■ **Exercise requirements**
Starting at the first line of the listing below, repeat each line exactly until the line containing "return np.array([0, 0, CAM_H]) + d * ((z", which you include. Leave out pictures.

■ **Dataset content**
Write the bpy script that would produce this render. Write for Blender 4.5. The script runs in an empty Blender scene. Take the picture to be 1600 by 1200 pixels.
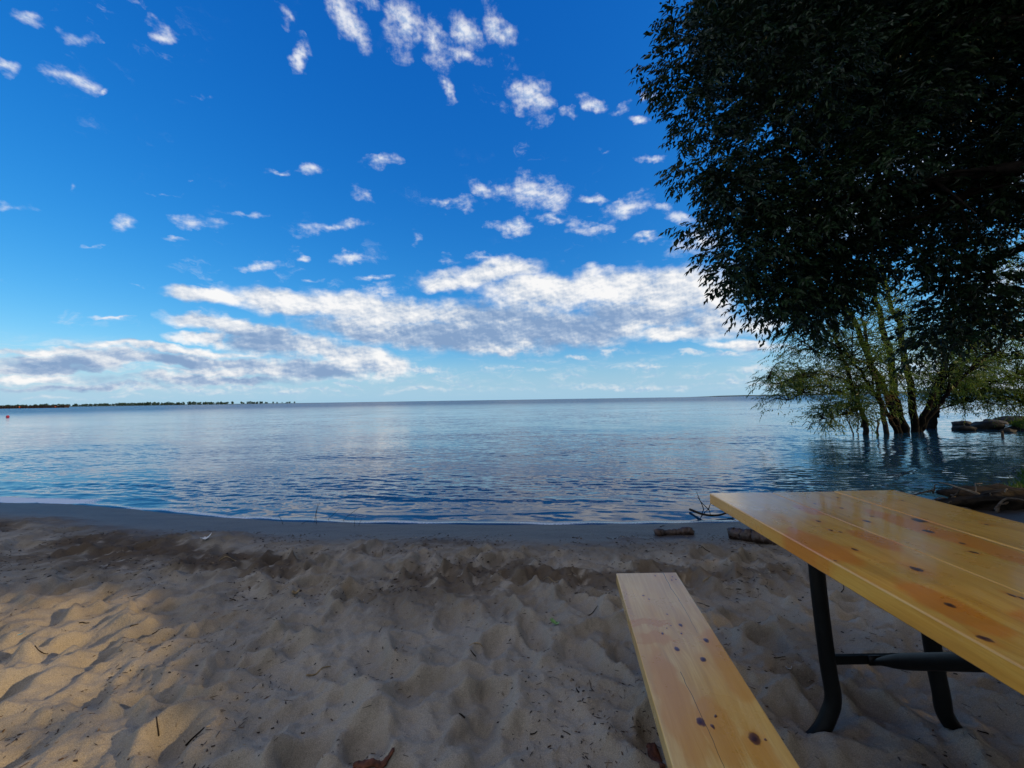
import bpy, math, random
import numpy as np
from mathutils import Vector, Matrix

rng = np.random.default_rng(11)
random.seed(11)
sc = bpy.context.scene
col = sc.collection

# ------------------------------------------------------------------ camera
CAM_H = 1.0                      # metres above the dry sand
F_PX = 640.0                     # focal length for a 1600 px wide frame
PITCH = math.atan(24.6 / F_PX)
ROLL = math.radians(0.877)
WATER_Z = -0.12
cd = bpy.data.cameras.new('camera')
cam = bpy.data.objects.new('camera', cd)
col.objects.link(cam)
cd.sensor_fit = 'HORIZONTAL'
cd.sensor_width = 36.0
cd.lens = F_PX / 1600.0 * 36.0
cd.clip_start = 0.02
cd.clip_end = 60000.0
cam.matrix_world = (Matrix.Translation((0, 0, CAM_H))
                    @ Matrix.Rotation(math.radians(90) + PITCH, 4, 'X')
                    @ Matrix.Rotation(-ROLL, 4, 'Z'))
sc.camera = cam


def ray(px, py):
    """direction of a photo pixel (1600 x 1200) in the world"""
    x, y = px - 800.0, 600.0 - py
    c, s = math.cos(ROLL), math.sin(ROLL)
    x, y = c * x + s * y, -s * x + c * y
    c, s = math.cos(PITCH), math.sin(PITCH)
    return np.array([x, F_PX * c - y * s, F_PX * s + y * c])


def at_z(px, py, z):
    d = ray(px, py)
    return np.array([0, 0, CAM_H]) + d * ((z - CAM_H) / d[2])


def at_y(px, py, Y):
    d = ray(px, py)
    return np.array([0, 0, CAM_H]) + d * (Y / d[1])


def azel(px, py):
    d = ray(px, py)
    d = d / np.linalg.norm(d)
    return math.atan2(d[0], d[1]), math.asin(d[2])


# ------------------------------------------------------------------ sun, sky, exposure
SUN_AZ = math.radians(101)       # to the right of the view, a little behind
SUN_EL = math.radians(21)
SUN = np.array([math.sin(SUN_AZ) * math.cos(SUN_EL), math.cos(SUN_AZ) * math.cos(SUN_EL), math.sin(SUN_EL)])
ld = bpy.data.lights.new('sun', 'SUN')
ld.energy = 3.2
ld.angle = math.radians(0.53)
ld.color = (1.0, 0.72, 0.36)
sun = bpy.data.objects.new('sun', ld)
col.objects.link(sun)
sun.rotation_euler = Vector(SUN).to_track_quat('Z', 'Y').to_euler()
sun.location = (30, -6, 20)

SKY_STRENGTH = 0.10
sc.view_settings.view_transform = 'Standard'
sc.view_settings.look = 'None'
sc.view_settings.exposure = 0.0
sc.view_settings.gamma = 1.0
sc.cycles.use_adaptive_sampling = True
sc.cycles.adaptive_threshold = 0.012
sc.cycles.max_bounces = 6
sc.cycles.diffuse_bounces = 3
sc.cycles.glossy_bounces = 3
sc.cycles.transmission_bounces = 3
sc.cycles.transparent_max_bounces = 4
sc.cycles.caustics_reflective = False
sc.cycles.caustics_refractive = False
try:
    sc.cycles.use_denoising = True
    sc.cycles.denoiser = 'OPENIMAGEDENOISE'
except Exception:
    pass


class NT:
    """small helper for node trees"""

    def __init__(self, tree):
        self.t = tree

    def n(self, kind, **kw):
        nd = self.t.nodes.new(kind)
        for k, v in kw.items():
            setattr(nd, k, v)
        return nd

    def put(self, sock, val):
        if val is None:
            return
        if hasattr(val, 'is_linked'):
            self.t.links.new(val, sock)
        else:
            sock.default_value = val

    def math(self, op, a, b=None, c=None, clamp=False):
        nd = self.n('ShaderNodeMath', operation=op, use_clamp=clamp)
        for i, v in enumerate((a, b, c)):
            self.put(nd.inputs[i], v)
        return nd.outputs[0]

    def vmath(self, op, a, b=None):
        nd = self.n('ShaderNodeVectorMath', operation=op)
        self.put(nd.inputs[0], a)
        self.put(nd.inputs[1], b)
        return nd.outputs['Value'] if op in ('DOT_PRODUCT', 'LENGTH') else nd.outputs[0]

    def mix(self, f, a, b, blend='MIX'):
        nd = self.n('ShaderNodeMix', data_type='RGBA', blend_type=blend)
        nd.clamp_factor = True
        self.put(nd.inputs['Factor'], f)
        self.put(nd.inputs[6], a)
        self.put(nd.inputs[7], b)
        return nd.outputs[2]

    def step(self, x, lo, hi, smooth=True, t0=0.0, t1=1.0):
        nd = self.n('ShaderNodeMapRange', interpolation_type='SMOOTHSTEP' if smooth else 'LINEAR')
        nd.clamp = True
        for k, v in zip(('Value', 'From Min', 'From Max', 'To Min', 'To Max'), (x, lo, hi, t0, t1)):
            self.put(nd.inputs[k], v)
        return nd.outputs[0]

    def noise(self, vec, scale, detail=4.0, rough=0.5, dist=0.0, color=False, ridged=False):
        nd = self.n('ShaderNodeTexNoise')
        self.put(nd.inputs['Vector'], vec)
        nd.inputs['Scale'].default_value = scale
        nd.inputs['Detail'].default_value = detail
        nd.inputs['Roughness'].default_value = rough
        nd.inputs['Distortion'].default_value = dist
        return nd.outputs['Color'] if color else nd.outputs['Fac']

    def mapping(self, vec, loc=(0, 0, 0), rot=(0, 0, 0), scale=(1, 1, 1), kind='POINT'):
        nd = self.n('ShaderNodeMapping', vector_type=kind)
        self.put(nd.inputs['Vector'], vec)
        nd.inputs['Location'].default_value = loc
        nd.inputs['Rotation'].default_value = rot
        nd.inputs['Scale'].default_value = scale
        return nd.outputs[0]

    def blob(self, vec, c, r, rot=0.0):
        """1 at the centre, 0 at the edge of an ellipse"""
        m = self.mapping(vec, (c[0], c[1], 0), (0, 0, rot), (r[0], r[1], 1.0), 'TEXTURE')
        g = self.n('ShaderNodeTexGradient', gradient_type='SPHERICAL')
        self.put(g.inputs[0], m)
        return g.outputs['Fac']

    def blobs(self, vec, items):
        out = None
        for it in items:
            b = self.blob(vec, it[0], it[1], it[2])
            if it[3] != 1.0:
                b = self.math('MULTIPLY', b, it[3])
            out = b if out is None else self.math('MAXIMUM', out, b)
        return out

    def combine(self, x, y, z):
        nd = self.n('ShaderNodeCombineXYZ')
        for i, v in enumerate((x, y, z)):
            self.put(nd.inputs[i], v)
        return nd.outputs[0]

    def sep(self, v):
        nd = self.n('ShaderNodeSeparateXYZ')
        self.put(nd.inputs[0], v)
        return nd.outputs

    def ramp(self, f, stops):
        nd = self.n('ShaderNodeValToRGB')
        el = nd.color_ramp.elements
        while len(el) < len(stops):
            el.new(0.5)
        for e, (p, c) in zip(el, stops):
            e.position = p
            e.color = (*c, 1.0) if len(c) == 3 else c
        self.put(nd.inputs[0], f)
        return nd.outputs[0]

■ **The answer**
Write the bpy script that would produce this render. Write for Blender 4.5. The script runs in an empty Blender scene. Take the picture to be 1600 by 1200 pixels.
import bpy, math, random
import numpy as np
from mathutils import Vector, Matrix

rng = np.random.default_rng(11)
random.seed(11)
sc = bpy.context.scene
col = sc.collection

# ------------------------------------------------------------------ camera
CAM_H = 1.0                      # metres above the dry sand
F_PX = 640.0                     # focal length for a 1600 px wide frame
PITCH = math.atan(24.6 / F_PX)
ROLL = math.radians(0.877)
WATER_Z = -0.12
cd = bpy.data.cameras.new('camera')
cam = bpy.data.objects.new('camera', cd)
col.objects.link(cam)
cd.sensor_fit = 'HORIZONTAL'
cd.sensor_width = 36.0
cd.lens = F_PX / 1600.0 * 36.0
cd.clip_start = 0.02
cd.clip_end = 60000.0
cam.matrix_world = (Matrix.Translation((0, 0, CAM_H))
                    @ Matrix.Rotation(math.radians(90) + PITCH, 4, 'X')
                    @ Matrix.Rotation(-ROLL, 4, 'Z'))
sc.camera = cam


def ray(px, py):
    """direction of a photo pixel (1600 x 1200) in the world"""
    x, y = px - 800.0, 600.0 - py
    c, s = math.cos(ROLL), math.sin(ROLL)
    x, y = c * x + s * y, -s * x + c * y
    c, s = math.cos(PITCH), math.sin(PITCH)
    return np.array([x, F_PX * c - y * s, F_PX * s + y * c])


def at_z(px, py, z):
    d = ray(px, py)
    return np.array([0, 0, CAM_H]) + d * ((z - CAM_H) / d[2])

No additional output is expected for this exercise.